Why Local?

7 Reasons to Buy Florida Food

Natural, Organic, Local, Sustainable!

This is not been easy in the past. But now, with the new Community Co-op, it is easier and more convenient than it has been for a long time to buy fresh Florida foods directly from farmers. There's a growing movement that recognizes that the best tasting, freshest, highest quality foods are locally produced and sustainably grown. Here are seven reasons why this is good for this community and why you should get on this bandwagon.

1. It keeps money in the local community.
A large proportion of the money spent on food each year in Florida leaves the state almost immediately. When you buy from local producers and processors, that money stays in the local community and benefits everyone.

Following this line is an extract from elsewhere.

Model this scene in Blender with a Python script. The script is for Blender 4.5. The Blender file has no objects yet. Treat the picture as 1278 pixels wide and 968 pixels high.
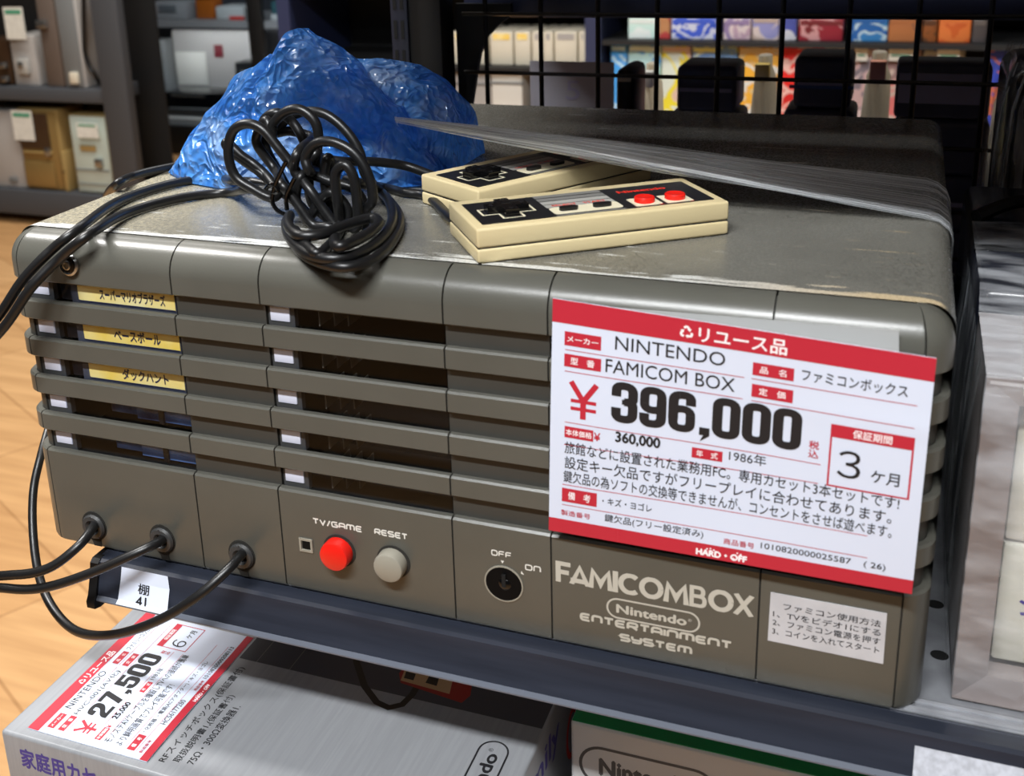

2. You get better tasting, higher quality, and fresher food.
For example, it's not an accident that supermarket tomatoes taste like watery moosh. Agribusiness tomatoes are grown from varieties selected, not for taste and nutrition, but rather for their abilities to be picked green and shipped long distances. Your local grower chooses varieties that taste good. What a concept.

3. You know where the food is coming from and how it was produced.
When you buy food from the supermarket, you have no idea who grew it, the conditions or land it grew on, or where the money you spend is really going. Purchasing from local farmers lets you personally connect with the individuals and lives who bring your food to the table.

4. If we don't support family farmers,
there won't be another generation of family farmers.

The best support we as "urban eaters" can give them is to buy food directly from family farmers. Consolidation in the food production and distribution system is rampant. A supermarket looks competitive, with many different brands, but in fact most of them come from only 5 giant corporations, and those 5 corporations are in the process of coalescing as two. A similar consolidation is going on in the retail grocery market, as chains like Wal Mart drive out independent grocers. As long as we pay for this process, it will continue. It is critical that people increase their direct purchases of food products from local farmers and processors so that we can preserve economic diversity and family livelihoods in rural America. We will not like it if the production, processing, and retail distribution of food becomes a locked in monopoly of giant transnational corporations.

5. Family farmers need our help.
The last twenty years have been hard on family farmers. Government policies that are supposed to help family farmers turn out to have the perverse consequence of encouraging consolidation and larger operations. Billions of government dollars are funding the displacement of the family farmer. Hidden behind these statistics are the brutal costs economists ignore because they are "off the balance sheet". Ghost towns are dotting the former rural farm landscapes. The fact is, you get what you pay for. And this is what our agribusiness dollars have wrought on the rural landscape.

6. Eating is a moral act.
Much of our food is imported from foreign countries. In many of those countries, poor farmers have been thrown off their land, with little or no compensation, so that big US companies could come in and open factory farms to supply the North American market. Water is diverted from peasant agriculture to these farms, and the people who have farmed the lands for centuries become urban squatters in the big slums on the outskirts of third world cities. And so it comes to pass that the fresh salad greens you buy in the snows of the North American winter may indeed have been snatched from the hands and mouths of hungry children in poor countries. Agribusiness foods grown in this country are harvested and processed by exploited migrant labor. The workers receive below minimum wage, no benefits, and are exposed to high levels of pesticides and other dangerous chemicals. The exploitation of these people is a scandal, and it is funded by the agribusiness industry and your supermarket grocery dollar..

7. Actions have consequences.
Food choices we make have practical consequences. By targeting as much of our grocery dollar as possible towards locally grown, sustainably produced food, we are "voting" for more prosperity, security, and a higher quality of life. Our grandparents knew the importance of supporting the local business community, and that includes the farmers. Food is such a critical aspect of life that we would be foolish to turn the food producing and distribution system entirely over to agribusiness. The right to choose means little if all the choices are dictated by faceless corporations with offices on five continents. The wave of the future is direct local relationships between rural producers and urban consumers.